Numerical modeling of water infiltration and nitrate movement through vadose zone using dual porosity approach

Extensive fertilizer application on agricultural fields can be a major threat to the quality of subsurface and surface water bodies by leaching and return flow of fertilizer from the field. Our hypothesis is that water and nitrate transfer between mobile and immobile regimes of the soil can play a substantial role in the nitrate leaching to the groundwater. To improve understanding of mobile immobile exchange process sand tank experiment data of nitrate leachate were analyzed under different boundary condition with single and dual porosity model approaches. For this study a sand tank of L-60 cm × W-30 cm × D-60 cm was fabricated to conduct the laboratory experiments. A porous medium having grain size of 0.5-1.0 mm free from organic content was packed homogeneously for conducting steady state experiments. A steady flux of 150 mL/hr. having 300 ppm nitrate concentration was allowed to flow in a vertical direction. The pore water samples were collected hourly from the sampling ports and were analysed using a spectrophotometer. Numerical simulation was conducted of the same domain size incorporating single porosity model and dual porosity model having 15% and 20% mobile regimes.

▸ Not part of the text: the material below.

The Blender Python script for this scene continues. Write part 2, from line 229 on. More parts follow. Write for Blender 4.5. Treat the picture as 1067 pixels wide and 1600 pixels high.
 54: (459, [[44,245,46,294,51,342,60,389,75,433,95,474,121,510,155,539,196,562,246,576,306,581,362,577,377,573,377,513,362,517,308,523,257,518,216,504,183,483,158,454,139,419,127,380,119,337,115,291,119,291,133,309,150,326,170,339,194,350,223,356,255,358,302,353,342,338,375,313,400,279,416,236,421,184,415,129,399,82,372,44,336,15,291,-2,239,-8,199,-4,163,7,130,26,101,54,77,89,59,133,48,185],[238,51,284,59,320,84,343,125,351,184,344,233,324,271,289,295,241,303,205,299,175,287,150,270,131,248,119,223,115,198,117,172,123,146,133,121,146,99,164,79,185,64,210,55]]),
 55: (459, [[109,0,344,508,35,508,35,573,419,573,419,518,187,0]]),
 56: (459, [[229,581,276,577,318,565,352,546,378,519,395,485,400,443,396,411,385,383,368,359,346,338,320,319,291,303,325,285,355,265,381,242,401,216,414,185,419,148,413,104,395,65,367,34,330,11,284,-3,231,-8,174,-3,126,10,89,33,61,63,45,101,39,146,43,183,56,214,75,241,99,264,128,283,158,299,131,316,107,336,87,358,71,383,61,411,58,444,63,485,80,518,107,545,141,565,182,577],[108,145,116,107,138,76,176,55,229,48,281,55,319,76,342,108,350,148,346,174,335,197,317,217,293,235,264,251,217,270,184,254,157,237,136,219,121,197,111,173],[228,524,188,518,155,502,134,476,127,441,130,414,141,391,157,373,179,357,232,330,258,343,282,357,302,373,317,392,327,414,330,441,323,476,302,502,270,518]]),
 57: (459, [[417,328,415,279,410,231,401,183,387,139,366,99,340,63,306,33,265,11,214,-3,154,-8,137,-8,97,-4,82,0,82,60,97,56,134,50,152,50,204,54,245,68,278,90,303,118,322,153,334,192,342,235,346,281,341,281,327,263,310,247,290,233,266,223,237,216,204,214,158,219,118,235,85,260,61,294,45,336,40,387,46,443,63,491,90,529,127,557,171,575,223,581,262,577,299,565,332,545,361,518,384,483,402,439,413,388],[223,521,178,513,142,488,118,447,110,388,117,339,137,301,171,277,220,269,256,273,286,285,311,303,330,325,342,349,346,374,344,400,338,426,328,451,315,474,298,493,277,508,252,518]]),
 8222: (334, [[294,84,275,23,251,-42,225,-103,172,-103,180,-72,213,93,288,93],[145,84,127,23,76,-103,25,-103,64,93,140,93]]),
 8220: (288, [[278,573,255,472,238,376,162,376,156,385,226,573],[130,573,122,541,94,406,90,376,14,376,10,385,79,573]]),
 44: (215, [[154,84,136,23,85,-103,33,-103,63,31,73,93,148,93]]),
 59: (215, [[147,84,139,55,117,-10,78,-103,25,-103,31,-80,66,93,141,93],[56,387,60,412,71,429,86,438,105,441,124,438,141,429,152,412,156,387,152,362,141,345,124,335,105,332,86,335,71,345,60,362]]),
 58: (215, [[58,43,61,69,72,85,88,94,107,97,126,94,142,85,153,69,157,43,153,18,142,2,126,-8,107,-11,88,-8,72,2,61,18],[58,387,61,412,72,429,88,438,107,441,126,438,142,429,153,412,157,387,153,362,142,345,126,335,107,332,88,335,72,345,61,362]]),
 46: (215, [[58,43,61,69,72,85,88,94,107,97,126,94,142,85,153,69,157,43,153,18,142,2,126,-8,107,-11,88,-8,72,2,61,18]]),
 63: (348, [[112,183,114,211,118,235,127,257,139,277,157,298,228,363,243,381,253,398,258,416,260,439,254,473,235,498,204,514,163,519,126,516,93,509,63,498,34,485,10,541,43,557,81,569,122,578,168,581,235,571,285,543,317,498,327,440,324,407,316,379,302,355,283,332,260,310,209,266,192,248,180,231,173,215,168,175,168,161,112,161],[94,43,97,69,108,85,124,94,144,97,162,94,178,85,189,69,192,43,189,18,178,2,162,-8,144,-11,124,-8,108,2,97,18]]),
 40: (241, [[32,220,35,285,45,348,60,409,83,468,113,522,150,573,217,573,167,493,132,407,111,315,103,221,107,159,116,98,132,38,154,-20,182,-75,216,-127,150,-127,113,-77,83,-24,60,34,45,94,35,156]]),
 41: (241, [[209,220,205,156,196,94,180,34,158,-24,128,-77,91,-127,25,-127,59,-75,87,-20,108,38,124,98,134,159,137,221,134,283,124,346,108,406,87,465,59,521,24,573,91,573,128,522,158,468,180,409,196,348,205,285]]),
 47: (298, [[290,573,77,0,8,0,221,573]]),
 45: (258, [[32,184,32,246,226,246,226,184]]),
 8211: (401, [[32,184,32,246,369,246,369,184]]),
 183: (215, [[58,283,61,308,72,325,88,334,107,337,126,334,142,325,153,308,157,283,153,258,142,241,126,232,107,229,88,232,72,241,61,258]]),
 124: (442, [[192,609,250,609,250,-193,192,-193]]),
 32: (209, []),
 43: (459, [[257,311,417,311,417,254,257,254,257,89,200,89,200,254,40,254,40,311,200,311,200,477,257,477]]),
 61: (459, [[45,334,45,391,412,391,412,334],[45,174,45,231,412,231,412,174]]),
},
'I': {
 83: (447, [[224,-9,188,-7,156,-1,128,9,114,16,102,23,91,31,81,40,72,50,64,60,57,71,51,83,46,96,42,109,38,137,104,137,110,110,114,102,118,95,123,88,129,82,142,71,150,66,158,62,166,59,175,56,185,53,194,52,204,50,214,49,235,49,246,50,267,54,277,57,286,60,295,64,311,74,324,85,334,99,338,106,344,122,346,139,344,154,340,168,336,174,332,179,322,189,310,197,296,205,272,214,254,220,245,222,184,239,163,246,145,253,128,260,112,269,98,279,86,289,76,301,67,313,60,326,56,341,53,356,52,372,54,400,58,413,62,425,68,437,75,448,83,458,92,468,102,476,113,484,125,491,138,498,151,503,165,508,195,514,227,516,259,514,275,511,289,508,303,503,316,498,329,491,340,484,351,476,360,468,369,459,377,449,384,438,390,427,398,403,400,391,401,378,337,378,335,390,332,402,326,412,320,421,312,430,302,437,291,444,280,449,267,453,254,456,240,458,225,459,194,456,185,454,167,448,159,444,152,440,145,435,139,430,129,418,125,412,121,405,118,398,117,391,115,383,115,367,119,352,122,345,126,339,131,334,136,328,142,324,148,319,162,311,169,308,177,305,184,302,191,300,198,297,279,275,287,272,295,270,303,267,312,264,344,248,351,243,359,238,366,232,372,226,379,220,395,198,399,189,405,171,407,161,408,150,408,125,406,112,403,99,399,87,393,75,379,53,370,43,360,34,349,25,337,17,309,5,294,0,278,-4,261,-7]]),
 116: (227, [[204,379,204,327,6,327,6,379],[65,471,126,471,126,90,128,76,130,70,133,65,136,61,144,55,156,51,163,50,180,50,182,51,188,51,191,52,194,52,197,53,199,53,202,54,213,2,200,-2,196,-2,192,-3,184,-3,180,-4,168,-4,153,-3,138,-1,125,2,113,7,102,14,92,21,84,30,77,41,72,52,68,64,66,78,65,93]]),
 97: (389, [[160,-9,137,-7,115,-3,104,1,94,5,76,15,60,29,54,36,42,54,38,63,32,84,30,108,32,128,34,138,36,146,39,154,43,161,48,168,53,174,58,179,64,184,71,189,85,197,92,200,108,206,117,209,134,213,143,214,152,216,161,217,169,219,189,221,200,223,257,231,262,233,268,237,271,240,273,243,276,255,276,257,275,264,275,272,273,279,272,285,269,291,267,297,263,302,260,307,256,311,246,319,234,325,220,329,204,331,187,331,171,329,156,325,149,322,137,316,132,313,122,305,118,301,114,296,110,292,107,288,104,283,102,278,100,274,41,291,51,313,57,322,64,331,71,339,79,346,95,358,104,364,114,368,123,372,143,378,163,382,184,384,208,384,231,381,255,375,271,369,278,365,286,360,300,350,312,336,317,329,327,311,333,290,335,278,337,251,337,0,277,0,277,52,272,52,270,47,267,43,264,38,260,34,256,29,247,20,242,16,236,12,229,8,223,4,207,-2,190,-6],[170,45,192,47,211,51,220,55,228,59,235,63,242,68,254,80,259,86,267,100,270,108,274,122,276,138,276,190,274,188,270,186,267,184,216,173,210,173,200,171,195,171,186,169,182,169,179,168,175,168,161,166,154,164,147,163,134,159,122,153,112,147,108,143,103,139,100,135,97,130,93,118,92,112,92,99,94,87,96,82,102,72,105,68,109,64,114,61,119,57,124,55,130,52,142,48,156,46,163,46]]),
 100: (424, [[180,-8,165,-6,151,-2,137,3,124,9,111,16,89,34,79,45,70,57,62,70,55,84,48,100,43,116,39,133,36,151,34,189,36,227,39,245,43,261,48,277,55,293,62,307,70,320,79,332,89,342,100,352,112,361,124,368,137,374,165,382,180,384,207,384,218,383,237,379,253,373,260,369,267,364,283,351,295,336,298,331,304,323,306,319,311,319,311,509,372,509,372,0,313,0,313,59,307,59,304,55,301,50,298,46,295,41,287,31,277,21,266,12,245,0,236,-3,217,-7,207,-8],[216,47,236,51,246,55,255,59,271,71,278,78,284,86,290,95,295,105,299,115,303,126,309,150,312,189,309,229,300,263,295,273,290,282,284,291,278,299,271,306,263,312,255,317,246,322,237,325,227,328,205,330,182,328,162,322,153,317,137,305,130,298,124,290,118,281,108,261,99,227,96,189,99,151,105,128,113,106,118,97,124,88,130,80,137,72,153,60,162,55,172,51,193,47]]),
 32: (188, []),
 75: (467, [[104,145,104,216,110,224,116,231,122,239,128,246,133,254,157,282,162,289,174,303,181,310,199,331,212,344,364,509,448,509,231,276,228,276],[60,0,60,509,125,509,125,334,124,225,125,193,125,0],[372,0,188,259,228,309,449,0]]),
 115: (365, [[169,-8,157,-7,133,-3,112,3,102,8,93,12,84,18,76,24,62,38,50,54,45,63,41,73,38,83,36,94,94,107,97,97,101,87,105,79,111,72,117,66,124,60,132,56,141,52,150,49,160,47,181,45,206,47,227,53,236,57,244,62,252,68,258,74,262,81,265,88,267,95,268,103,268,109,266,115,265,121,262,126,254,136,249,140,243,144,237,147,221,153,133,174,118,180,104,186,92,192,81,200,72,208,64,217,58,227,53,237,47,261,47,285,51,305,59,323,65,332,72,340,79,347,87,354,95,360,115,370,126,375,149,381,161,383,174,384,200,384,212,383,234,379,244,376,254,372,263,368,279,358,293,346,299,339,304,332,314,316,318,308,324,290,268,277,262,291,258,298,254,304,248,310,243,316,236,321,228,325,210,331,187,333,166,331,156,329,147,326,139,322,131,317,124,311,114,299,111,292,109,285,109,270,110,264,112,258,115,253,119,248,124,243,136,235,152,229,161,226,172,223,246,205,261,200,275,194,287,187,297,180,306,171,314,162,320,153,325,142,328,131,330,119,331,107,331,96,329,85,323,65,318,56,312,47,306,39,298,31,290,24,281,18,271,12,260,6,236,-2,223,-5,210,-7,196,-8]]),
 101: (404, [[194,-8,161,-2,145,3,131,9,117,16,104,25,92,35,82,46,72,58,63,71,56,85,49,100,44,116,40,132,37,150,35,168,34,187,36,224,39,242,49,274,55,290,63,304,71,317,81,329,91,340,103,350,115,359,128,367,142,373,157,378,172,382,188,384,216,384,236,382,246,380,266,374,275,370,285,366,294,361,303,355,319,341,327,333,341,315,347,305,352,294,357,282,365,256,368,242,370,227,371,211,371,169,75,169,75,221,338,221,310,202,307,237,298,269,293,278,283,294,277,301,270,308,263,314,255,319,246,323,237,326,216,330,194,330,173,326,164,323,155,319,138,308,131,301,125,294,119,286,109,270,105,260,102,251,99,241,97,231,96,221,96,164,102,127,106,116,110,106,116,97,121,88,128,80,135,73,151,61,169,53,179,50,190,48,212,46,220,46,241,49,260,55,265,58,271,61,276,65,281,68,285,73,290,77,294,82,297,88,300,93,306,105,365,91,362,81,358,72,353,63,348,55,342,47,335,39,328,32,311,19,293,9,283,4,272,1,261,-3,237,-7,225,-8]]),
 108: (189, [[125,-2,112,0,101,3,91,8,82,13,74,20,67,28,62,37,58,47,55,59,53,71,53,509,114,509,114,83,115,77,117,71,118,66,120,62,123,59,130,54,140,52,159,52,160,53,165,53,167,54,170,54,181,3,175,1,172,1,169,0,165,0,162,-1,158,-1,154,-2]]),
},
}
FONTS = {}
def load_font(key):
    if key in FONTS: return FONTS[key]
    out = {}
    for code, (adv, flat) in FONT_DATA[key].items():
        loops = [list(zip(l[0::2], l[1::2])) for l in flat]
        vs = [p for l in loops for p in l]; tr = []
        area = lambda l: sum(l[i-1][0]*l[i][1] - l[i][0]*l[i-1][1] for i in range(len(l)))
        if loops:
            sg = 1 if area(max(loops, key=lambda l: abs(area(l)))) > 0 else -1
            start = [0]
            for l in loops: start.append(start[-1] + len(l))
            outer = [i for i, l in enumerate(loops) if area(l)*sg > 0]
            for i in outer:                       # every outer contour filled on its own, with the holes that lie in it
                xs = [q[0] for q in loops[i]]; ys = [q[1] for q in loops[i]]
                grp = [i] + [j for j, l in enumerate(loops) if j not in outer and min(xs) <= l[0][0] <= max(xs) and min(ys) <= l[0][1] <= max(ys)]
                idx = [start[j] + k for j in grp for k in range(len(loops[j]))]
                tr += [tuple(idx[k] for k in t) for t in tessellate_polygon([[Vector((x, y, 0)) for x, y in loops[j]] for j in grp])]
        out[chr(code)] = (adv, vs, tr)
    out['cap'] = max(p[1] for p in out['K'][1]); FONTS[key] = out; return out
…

The observed breakthrough curves (BTCs) at different ports show the higher cumulative nitrate flux at bottom in tank setup than 15% mobile domain followed by 20% mobile domain. Similarly, the bottom equilibrium nitrate concentration is higher in laboratory setup than 15% mobile domain followed by 20% mobile domain. This higher nitrate flux and concentration at bottom is due to less retention and more restriction of vertical movement of flux in the laboratory experiment. The residual nitrate mass were computed and its shows maximum in single porosity than 20% mobile followed by 15% mobile regions during simulation of nitrate movement through the vadose zone for the entire time duration. These observations could be explained by more exchange of dissolved nitrate from immobile to mobile regimes through the study domain. Overall, the sand tank results well matched to the domain using a dual porosity approach with 15% mobile regions. Furthermore, small scale process like mass transfer between mobile and immobile regimes should be included in field scale model prediction of nitrate leaching from the agricultural lands.